Now close your eyes, and think for a moment what the world will look like 40 years from now. Now think of what it will look like in 10 years, because most of these changes have happened in the last 10 years.

OK – open them.

What role will you play in this upcoming change?

Today, as a Pathways to Success Distinguished Alumni, recognized for coming back to Albert Lea and growing a business and contributing to the community, I am almost embarrassed to tell you this, but I never really did have a formal business plan, let alone a "path", until about five years ago; but we did have good ideas and great people. And I do have a father that instilled in me a "growth" attitude. Even as he was melting into retirement, he was always preaching the need to continually grow the business.
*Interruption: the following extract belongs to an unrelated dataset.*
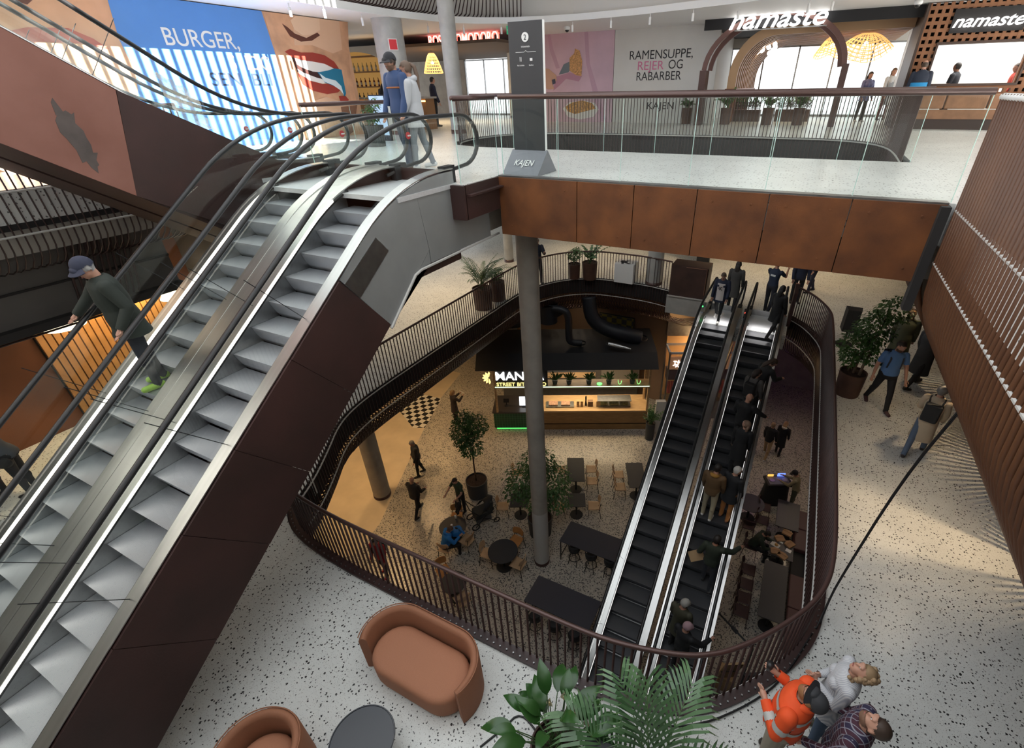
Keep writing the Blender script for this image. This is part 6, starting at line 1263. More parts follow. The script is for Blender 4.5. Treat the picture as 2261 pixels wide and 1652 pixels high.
    if coat:
        ex = MB(); hem = coat; rings = []
        for z, rx, ry in ((.10, .172, .132), (-.05, .185, .145), (-.05 - hem * .5, .195, .155), (-.05 - hem, .215, .170)): rings.append([(up + V((rx * bulk * math.cos(a), ry * bulk * math.sin(a), 0)) + (spine * z if z > -.06 else spine * -.05 + V((0, 0, z + .05)))) for a in [2 * math.pi * j / 20 for j in range(20)]])
        ex.add([v for r_ in rings for v in r_], [(i * 20 + j, i * 20 + (j + 1) % 20, (i + 1) * 20 + (j + 1) % 20, (i + 1) * 20 + j) for i in range(3) for j in range(20)])
    sub(topset, off, ttype if ttype != 'tee' else 't_shirt', topm or cm('cloth_top', top), ex)
    sub(legm & ~((labs == 'pelvis') & (zz > .02)), .011, 'trousers', cm('cloth_trousers', bot)); sub(labs == 'foot', .009, 'shoes', cm('shoe_leather', shoe, .5))
    if stripes:
        for (za, zb) in stripes: sub(np.isin(labs, ('torso', 'pelvis')) & (zz > za) & (zz < zb), off + .004, 'reflective_band', cm('reflective_band', (.45, .45, .43), .35))
        for i_, s_ in enumerate(seg):
            if s_[0] in ('uparm', 'forearm'):
                a, b = np.array(s_[1]), np.array(s_[2]); u = ((cen - a) @ (b - a)) / ((b - a) @ (b - a)); dd = np.linalg.norm(cen - (a + (b - a) * .55), axis=1); sub((labs == s_[0]) & (np.abs(u - .55) < .13) & (dd < .13), off + .004, 'reflective_band', cm('reflective_band', (.45, .45, .43), .35))
    # hair, caps
    hl = (cen - np.array(hc)) @ np.array(Q); X_, Y_, Z_ = hl[:, 0], hl[:, 1], hl[:, 2]; hm = cm('hair', hair or (.16, .12, .09), .6); isH = (labs == 'head') | ((labs == 'neck') & (Z_ > -.10))
    if hstyle not in ('bald', 'cap', 'beanie'):
        thr = (Z_ > .055) | ((Y_ > .012) & (Z_ > -.055)) | ((Y_ > .05) & (Z_ > -.075)) | ((Z_ > .03) & (Y_ > -.03) & (np.abs(X_) > .06))
        e2 = None
        if hstyle in ('long', 'pony', 'bob', 'curly'):
            e2 = MB(); b0 = 0
            if hstyle == 'long': e2.tube([H(0, .06, .05), H(0, .095, -.08), H(0, .10, -.22), H(0, .08, -.33)], [.075, .085, .075, .03], 12, flat=.55); 
            if hstyle == 'pony': e2.sphere(H(0, .105, .055), .03, 10, 8); e2.tube([H(0, .11, .055), H(0, .16, .0), H(.01, .16, -.14), H(.015, .13, -.30), H(.0, .12, -.38)], [.026, .034, .036, .026, .006], 10)
            if hstyle == 'bob': e2.tube([H(0, .05, .06), H(0, .075, -.06), H(0, .06, -.15)], [.085, .092, .06], 14, flat=.7)
            if hstyle == 'curly':
                rg = random.Random(5)
                for k in range(90): a = rg.uniform(-.15, math.pi + .15); zc = rg.uniform(-.13, .11); e2.sphere(H(.088 * math.cos(a) * (1 - .3 * max(0, zc) / .11), .02 + .088 * math.sin(a) * (1 - .3 * max(0, zc) / .11), zc), rg.uniform(.022, .034), 7, 5)
        sub(isH & thr, .013 if hstyle != 'short' else .009, 'hair', hm, e2)
    elif hstyle == 'bald' and hair: sub(isH & (Y_ > .02) & (Z_ < .045) & (Z_ > -.06), .005, 'hair', hm)
    if hstyle in ('cap', 'beanie'):
        sub(isH & (((Y_ > .02) & (Z_ > -.06)) | ((np.abs(X_) > .06) & (Z_ > -.02) & (Y_ > -.03))), .006, 'hair', hm); cmk = cm('cap_cloth', cap or (.03, .03, .035), .8)
        e3 = MB()
        if hstyle == 'cap':
            vs = []; 
            for j in range(3):
                for i in range(11): a = R(200 + i * 14); rr = .094 + j * .037; vs.append(H(rr * .88 * math.cos(a), rr * 1.0 * math.sin(a) + .0, .040 - .006 * j - .012 * abs(math.cos(a)) * j))
            for j in range(3):
                for i in range(11): a = R(200 + i * 14); rr = .094 + j * .037; vs.append(H(rr * .88 * math.cos(a), rr * 1.0 * math.sin(a), .034 - .006 * j - .012 * abs(math.cos(a)) * j))
            e3.add(vs, [(j * 11 + i, j * 11 + i + 1, (j + 1) * 11 + i + 1, (j + 1) * 11 + i) for j in range(2) for i in range(10)] + [(33 + j * 11 + i, 33 + (j + 1) * 11 + i, 33 + (j + 1) * 11 + i + 1, 33 + j * 11 + i + 1) for j in range(2) for i in range(10)])
        sub(isH & (Z_ > (.028 if hstyle == 'cap' else .012) - (Y_ > .03) * .03), .017, 'cap' if hstyle == 'cap' else 'beanie', cmk, e3)
    if beard: sub(isH & (Z_ < -.045) & (Y_ < .02) & (np.abs(X_) < .075), .010, 'beard', cm('beard', beard, .7))
    # face
    f1, f2, f3 = MB(), MB(), MB()
    for s in (1, -1): f1.sphere(H(s * .030, -.090, .012), (.012, .008, .007), 8, 6); f2.sphere(H(s * .030, -.0965, .012), .0048, 6, 5)
    f3.tube([H(-.024, -.087, -.062), H(0, -.095, -.060), H(.024, -.087, -.062)], [.004, .007, .004], 6)
    sS = lambda m_, nm, mm: MB().add([tuple(V(v) * sc) for v in m_.v], m_.f).build(nm, mm, t, smooth=True, world=False)
    if sunglasses: g = MB(); [g.sphere(H(s * .034, -.095, .014), (.030, .012, .020), 10, 6) for s in (1, -1)]; sS(g, 'sunglasses', GLS)
    else: sS(f1, 'eyes', EYE); sS(f2, 'pupils', PUP)
    sS(f3, 'mouth', LIPS)
    if hood:
        g = MB(); g.tube([P(.085 * math.cos(a), .02 + .085 * math.sin(a) * 1.0, .53 + .03 * math.sin(a)) for a in [2 * math.pi * j / 20 for j in range(20)]], [.032 + .02 * max(0, math.sin(2 * math.pi * j / 20)) for j in range(20)], 8, closed=True); sS(g, 'hood', topm or cm('cloth_top', hood))
    if collar: g = MB(); g.tube([P(.068 * math.cos(a), .0 + .07 * math.sin(a), .545) for a in [2 * math.pi * j / 20 for j in range(20)]], .02, 8, closed=True); sS(g, 'collar', cm('collar_cloth', collar))
    info = dict(t=t, P=P, H=H, hands=hands, sc=sc, up=up, sS=sS)
    if extra: extra(info)
    return info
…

And even though I was a lawyer coming back into the family business, he made me start at the bottom, learning the business from the ground floor up. I was expected to arrive early and leave late. Saturdays were just another work day. He made it clear that nothing would be given, and that the only way to get "respect" as the son of the owner was to earn it.

Now … four decades after I graduated from Albert Lea High School, I not only a have a formal business plan, but also my Top 10 list for Business Success. Think of it as what I have learned along my journey.

  1. Find your passion. I love my job, and I love going to work every morning. We have a mission of "Financial freedom for the American worker," and I truly believe that we are helping Americans every day. I tell everyone who works for us that if you don't have a passion for financial services, you should quit and go find something that you are truly passionate about.

  2. Define success. This should be "very personal." For me it was always about my father. He had started a business from nothing, and grown it into a real company, not just something that provided an income to take care of his family. If I didn't grow the company bigger, I would not consider myself a success.

  3. Make a plan. Just think of what I could have done if I would have had a formal business plan starting at age 30???

  4. Be a Pioneer verses a Settler. 250 years ago, west of the Mississippi was essentially uncharted territory. There were no roads. There were no "paths." Pioneers saw "opportunity," and the chance for not only a better life for themselves and their family, but for others. Settlers saw nothing but risk, and waited for others - the "pioneers" - to make it "safe" by cutting paths and making the roads. Always be looking for the next "big idea.” These are the opportunities. Be an "innovative leader." Be a pioneer.

  5. Collaborate. You can't do it by yourself. You are going to have to work with others. In fact, I recommend you share your best ideas with others, even if they are a competitor.

  6. Surround yourself with great people who complement your weaknesses. Anything you don't like to do, or you're not good at, delegate it to others that are "great" at it. It takes a team with different skill sets to be successful.

  7. Always put your clients first. There are three types of business relationships - your clients either view you as nothing but a vendor, a trusted advisor, or as a partner. Partnership is the highest form of customer relationship achievable because when there is an issue or a problem (and there will be problems), partners roll up their sleeves and work together to fix it.

  8. Embrace change. Every time there has been significant disruption in my industry, our company has grown. Disruption leads to change, and change means "opportunity."

  9. Hard work. It covers up all your flaws and mistakes.

  10. Find a confidant. Believe it or not, success can be lonely. You are going to need that person that you trust and feel comfortable with talking to about literally anything. It may be someone that sits in the same chair as you do, but in another like business; or it may be someone that you just randomly "collided" with, but they see the world with the same eyes, they feel the world with the same heart, and they touch the world with the same soul as you do.

Finally, every list has an addition ...

11.You must always be a responsible business citizen. You didn't become successful all by yourself. You must give back.